What could that possibly have to do with reading wind? Quite a bit as it turns out. Remember our wave? Well, like the truck going uphill, the wave and the wind depend on energy input to keep increasing.

Increasing the height of the wave and the speed of the wind is much more difficult than decreasing them. Wind is simply moving air, a very large mass of air - and it takes constant energy input to make that mass accelerate and move. Energy can almost always be dissipated much more quickly than it can be increased or stored. Climb up the stairs with a very large rock then drop it from a window - when did the rock move faster, going up or going down? Did the truck increase or decrease speed faster while going uphill? Does wind increase or decrease velocity faster? Now you've got it, it decreases velocity faster than it increases - much faster.
 
What should you do with that little nugget as you duel the wind? Watch targets while scoring and you'll see many more points lost as wind decreases than you will when it increases. Even shooters who understand the wave theory and shoot and adjust quickly frequently fail to increase their rate of adjustment when the wind speed begins to drop off - as it inevitably will. No source of energy is infinite, not even the sun's heat; the wind will die down, it's up to you to understand and recognize when it happens.

An overly simplistic, but useful, rule of thumb is: as the wind speed drops off your rate of change should be twice what it was when the wind speed was increasing. The shooter who fails to understand the laws of physics will lose many more points than he should, and like the truck driver who crashes in a smoldering heap at the bottom of the hill (a different sort of problem), he will have to seek solace in the arms of someone who cares (or can be paid to care) for he will find precious little of it at the range.

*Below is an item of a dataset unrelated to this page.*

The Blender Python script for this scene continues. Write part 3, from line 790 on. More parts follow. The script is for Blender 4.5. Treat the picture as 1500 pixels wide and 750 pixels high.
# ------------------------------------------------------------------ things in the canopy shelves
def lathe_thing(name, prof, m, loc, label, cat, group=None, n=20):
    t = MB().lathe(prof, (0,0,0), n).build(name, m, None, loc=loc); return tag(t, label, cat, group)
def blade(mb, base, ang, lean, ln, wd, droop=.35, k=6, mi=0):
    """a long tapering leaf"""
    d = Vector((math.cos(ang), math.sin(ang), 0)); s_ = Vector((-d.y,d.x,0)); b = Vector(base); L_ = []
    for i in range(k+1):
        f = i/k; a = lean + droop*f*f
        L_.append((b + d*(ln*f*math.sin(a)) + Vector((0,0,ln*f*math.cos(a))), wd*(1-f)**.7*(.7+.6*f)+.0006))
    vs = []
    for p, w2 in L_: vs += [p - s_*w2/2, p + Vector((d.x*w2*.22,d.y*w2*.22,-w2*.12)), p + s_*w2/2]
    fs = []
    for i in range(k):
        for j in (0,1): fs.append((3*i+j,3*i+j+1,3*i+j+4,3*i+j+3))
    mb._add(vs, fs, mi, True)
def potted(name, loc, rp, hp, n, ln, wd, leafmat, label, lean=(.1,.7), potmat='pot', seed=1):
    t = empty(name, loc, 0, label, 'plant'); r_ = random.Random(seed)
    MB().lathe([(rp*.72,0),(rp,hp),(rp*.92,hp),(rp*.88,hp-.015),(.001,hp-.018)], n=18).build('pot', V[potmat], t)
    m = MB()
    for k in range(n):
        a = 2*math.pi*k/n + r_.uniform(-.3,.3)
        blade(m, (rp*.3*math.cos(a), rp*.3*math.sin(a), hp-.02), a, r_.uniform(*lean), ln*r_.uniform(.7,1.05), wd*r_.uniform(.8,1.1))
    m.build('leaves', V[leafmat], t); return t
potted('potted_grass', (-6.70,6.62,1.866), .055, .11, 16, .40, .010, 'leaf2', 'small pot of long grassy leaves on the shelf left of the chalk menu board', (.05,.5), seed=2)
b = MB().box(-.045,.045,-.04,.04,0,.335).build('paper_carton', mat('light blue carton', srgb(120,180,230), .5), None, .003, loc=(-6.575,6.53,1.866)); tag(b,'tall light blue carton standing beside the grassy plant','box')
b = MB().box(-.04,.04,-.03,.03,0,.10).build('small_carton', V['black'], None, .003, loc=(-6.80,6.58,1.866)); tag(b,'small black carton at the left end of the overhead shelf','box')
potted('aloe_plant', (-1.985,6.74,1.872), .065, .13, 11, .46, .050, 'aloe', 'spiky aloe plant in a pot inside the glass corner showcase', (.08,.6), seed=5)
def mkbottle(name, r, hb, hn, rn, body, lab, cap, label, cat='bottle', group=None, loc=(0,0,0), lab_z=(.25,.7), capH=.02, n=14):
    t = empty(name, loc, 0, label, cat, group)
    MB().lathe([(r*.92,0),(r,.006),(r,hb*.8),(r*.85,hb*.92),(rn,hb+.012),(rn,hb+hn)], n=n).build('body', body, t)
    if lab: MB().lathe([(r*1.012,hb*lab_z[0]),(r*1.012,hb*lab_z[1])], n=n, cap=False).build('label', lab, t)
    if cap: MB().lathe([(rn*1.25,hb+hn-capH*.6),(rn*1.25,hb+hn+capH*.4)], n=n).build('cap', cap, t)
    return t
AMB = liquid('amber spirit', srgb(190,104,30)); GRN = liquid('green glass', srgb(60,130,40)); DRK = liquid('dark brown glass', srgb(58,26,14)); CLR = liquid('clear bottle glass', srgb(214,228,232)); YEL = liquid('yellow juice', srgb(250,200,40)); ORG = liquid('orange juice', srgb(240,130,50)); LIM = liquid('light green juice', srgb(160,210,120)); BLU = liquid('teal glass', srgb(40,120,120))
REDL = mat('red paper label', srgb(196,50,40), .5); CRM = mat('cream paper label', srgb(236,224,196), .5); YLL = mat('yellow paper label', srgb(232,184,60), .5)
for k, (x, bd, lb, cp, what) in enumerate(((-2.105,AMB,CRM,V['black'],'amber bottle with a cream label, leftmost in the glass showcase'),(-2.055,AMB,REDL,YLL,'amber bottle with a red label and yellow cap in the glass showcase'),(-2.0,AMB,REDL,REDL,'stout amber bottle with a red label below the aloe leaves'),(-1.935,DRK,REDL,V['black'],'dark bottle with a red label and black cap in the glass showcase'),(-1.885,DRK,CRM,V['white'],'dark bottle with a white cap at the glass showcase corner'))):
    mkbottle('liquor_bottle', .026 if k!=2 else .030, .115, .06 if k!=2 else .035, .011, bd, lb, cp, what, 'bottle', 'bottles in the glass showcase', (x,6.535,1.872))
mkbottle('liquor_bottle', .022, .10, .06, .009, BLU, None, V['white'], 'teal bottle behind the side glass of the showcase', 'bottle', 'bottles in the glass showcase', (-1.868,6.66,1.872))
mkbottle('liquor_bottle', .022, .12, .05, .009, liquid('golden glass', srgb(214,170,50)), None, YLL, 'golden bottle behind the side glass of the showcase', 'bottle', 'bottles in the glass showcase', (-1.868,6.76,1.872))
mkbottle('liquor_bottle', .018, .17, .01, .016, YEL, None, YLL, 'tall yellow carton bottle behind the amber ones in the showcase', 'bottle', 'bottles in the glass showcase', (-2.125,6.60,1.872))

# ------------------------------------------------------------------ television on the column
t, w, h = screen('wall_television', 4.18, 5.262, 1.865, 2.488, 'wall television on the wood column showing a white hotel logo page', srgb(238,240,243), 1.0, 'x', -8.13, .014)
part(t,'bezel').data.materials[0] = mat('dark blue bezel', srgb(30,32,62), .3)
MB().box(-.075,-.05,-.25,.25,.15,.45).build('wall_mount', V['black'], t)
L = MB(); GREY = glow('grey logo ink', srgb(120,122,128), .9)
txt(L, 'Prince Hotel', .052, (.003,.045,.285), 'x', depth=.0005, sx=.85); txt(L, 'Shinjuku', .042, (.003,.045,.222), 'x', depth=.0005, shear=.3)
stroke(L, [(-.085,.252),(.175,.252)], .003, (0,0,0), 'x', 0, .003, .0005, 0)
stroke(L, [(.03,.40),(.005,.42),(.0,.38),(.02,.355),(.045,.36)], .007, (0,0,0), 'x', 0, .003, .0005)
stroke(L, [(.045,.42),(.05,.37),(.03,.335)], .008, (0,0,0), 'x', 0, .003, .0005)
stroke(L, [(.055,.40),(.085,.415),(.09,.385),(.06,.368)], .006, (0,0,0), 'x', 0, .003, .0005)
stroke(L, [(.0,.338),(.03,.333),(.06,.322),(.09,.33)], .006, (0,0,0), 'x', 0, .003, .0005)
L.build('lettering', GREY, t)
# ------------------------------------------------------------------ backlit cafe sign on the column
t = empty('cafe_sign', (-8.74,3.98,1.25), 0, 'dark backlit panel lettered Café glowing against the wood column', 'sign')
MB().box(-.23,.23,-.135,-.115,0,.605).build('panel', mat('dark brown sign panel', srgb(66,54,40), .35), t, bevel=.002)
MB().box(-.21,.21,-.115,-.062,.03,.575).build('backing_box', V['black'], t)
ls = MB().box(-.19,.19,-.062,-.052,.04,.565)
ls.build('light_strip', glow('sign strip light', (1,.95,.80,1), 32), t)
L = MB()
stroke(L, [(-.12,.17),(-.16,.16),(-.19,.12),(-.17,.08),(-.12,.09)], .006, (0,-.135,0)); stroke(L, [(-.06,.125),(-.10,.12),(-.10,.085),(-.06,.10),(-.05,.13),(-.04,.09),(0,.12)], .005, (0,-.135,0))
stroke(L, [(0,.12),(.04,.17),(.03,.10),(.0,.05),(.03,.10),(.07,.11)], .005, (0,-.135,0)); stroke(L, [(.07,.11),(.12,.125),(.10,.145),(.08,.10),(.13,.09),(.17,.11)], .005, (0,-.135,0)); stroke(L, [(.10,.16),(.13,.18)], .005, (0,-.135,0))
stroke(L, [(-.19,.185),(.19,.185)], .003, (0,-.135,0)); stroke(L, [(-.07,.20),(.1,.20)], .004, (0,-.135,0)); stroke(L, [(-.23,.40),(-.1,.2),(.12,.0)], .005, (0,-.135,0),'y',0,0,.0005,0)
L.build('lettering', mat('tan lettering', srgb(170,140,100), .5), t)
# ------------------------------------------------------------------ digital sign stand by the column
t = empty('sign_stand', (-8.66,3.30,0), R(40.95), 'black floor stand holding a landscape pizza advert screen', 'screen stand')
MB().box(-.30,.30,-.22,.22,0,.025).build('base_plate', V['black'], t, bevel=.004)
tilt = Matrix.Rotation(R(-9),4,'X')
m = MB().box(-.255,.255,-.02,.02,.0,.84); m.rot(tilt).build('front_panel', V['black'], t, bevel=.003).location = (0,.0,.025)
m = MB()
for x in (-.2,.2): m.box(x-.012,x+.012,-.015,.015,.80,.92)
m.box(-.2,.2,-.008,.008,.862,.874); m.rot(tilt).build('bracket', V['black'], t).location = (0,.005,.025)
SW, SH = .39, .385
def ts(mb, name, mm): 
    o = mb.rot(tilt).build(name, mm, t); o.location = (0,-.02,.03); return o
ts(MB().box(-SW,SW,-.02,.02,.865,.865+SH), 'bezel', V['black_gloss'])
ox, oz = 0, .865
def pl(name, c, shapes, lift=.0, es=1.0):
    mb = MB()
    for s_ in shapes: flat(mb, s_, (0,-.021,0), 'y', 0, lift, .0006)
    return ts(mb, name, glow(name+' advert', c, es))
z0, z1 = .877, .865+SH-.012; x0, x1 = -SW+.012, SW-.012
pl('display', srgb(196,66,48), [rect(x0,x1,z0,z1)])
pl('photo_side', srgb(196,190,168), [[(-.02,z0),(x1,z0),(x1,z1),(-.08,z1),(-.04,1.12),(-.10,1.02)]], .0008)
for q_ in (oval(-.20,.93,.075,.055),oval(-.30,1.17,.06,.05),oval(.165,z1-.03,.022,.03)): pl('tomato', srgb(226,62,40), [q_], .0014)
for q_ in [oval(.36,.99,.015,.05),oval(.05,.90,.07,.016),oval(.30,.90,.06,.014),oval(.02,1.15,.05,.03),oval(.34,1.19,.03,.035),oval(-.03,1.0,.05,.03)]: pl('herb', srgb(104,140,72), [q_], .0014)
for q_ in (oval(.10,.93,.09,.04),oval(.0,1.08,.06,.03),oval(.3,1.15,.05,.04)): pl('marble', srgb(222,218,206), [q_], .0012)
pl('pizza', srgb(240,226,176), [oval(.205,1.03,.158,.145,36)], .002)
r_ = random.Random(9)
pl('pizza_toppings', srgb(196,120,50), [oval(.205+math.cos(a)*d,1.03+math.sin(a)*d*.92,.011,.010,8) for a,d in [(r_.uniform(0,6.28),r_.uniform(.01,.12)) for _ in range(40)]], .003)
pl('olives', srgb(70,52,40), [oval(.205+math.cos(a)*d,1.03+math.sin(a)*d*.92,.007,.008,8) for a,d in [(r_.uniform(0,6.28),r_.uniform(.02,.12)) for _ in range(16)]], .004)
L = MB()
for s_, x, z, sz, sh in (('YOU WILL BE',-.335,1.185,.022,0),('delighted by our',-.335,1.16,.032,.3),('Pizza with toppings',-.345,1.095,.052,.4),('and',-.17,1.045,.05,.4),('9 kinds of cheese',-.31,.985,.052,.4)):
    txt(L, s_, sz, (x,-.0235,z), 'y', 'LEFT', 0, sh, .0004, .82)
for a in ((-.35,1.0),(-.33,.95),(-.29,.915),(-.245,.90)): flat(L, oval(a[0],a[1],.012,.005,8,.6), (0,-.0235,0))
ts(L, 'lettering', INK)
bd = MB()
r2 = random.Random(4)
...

Each day is different, and ranges certainly vary in their prevailing conditions, but the wave motion of wind and the basic understanding of energy as applied to the mass of air on the range remain constant and can be applied almost anywhere.
 
Final Thoughts
As much as I'd like to continue with some other concepts, I think this is a good beginning for you and we'll leave some for another day if there is any interest out there. Like so many topics related to actually shooting (position, trigger control, sight picture, etc.) versus technical subjects, it is very difficult to convey good information in a written one-way article as opposed to a person-to-person dialogue on the range as things are really happening. Hopefully this hasn't been too boring and will have some value to you and others.